Talk about burying the lede…

Early last week, right on the heel of Monday night’s elections for the OCGOP Central Committee, rumors started flying that County Supervisor Todd Spitzer and his chief of staff Jeff Lalloway, also an Irvine city councilman, had split ways.

By Wednesday morning, media reports confirmed Lalloway was out.

This was a guy who just four months ago abruptly left his own divorce law practice and triggered a firestorm of controversy within the county government as he came over – at the unprecedented annual paycheck of $190K – to head Spitzer’s county office.

Spitzer, in what turned out be a telling moniker of political loyalty, essentially booted his then-chief of staff George Cardenas when he brought on Lalloway.

Cardenas is generally well regarded as a technocrat and seen as competent (note he was immediately hired by County Supervisor Shawn Nelson even though Spitzer reportedly fought the appointment, ironically arguing it presented a conflict).

Now, Lalloway and Spitzer both argue it was all just a bad fit.

Lalloway doesn’t like the “weeds” of policy as much as Spitzer is the official line.

Who knows what the truth really is here?

What is clear is that last Friday, Spitzer’s office sent out a press release, with the lede announcing that the latest victim to sit in the hot seat as Spitzer’s chief of staff will be current-press secretary Melanie Eustice.

How long will she last?

To date, in just over one term, Spitzer has gone through five chiefs of staff, Mike Johnson, Martha Ochoa, George Cardenas, Lalloway and now Eustice. His office also has seen significant general staff turnover.

That’s the real lede.

I don’t think any of Spitzer’s colleagues has switched out a chief of staff slot in the past five years. It’s a rare thing.

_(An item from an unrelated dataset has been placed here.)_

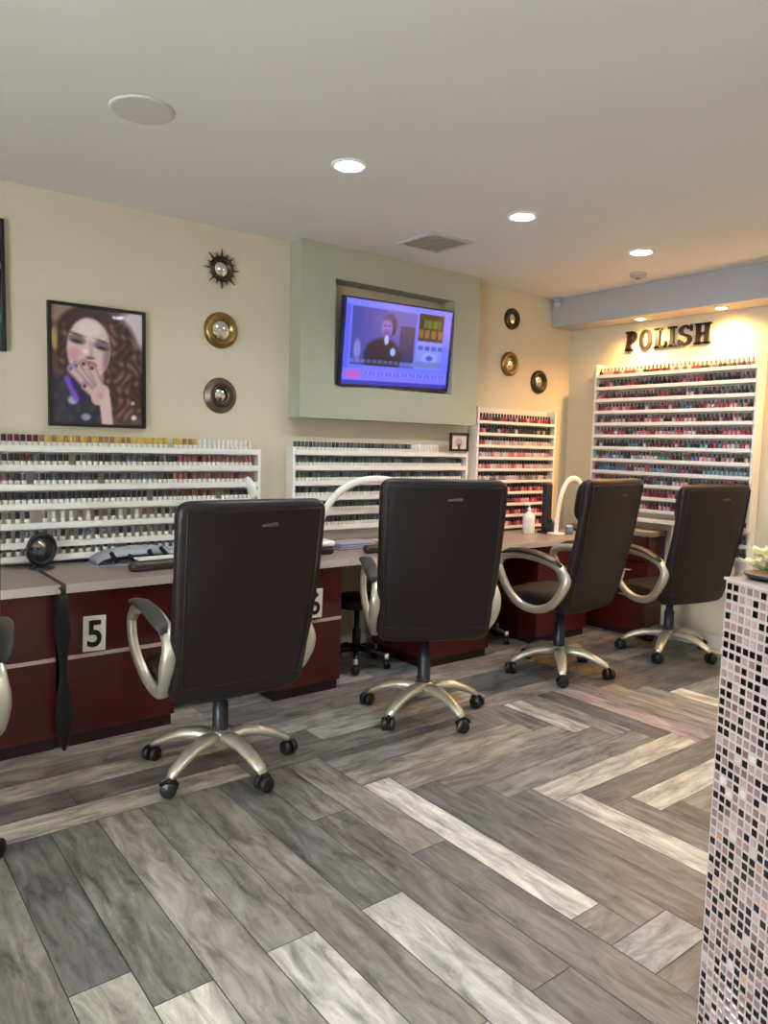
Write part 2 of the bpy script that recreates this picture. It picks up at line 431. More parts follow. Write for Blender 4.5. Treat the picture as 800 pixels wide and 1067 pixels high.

Note that Spitzer has amassed a million-dollar campaign account in order to take over the Orange County District Attorney’s office next year.

Watching these kinds of management and people skills must be terrifying to deputy district attorneys, already working in a deeply politicized environment and now looking to this guy as their next potential boss.

Now, it’s no secret that I’ve personally had serious disagreements with Spitzer and the county counsel’s office over their flawed and politicized reading of California’s public records laws and we are in court over those differences.

More and more, I have witnessed our county government going off the rails, veering into a sustained lack of respect for the rule of law, indeed a constant bending of the law – especially when it comes to public records.

That is why we have invested our own preciously limited dollars, defending First Amendment access rights here in Orange County.

We will have our day in court this coming March and remain confident in our case.

Reading our news pages this past week – following another great dispatch from Rex Dalton inside the local courtroom of Judge Thomas M. Goethals in the ever-evolving jailhouse snitch scandal – I found it noteworthy that we are not alone in questioning how the county and top law enforcement officials handle records as well as their overall commitment to transparency.

It’s a pretty low bar in Orange County.

Judge Goethals has been dealing with massive stonewalling by both District Attorney Tony Rackauckas and Sheriff Sandra Hutchens for several years now in the ongoing case of Scott Dekraai — who pleaded guilty in 2014 to killing his wife and seven other people in a 2011 shooting at a Seal Beach beauty salon.

Goethals is clearly getting tired of the traditional OC game of stall.

According to Dalton’s dispatch, last week in court “Goethals read emails in two cases describing how sheriff deputies, an assistant sheriff and a Santa Ana homicide detective were involved in planning to deploy informants to secure compromising statements from inmates — noting this is exactly what the prosecution/sheriff teams repeatedly testified never occurred.

“My God,” exclaimed Goethals, about one email apparently dated November 2011, the month after Dekraai’s slaughter. “What’s going on over there? If that’s not a smoking gun, I don’t know what is.”

Dekraai’s case continues to shed a damning light on systematic attempts by Orange County’s top law enforcement officers to violate the U.S. Constitution they swore to uphold.

Hutchens (remember our last one, Mike Carona, was indicted on corruption-related charges in 2008) is once again at odds with local courts — close to facing a contempt order, even fines — over lack of disclosure in a criminal case.

It seems our county government, which is just now arising out of the financial ashes from the 1994 bankruptcy, is now watching over a second bankruptcy, one arising out of its criminal justice complex.

Yet this bankruptcy impacts much more than our pocketbooks.

And much worse, this bankruptcy can’t be repaid or settled because all of our civil liberties, not to mention who knows how many criminal cases, have all been irrevocably compromised.

And worst of all, scores of criminals who should have been prosecuted will now go free because of this scandal.

None of this seems to bother county supervisors – who clearly share Lalloway’s disinterest in the work of the county government but are, unlike him, increasingly expert at sticking around and padding their paychecks, all while staying quiet and becoming Olympians at ribbon-cutting ceremonies.

And just like three decades ago, they are adept at avoiding oversight.

We should probably give Lalloway credit for being the only OCGOP official in recent memory to get a job on the fifth floor of the Orange County Hall of Administration and immediately leave.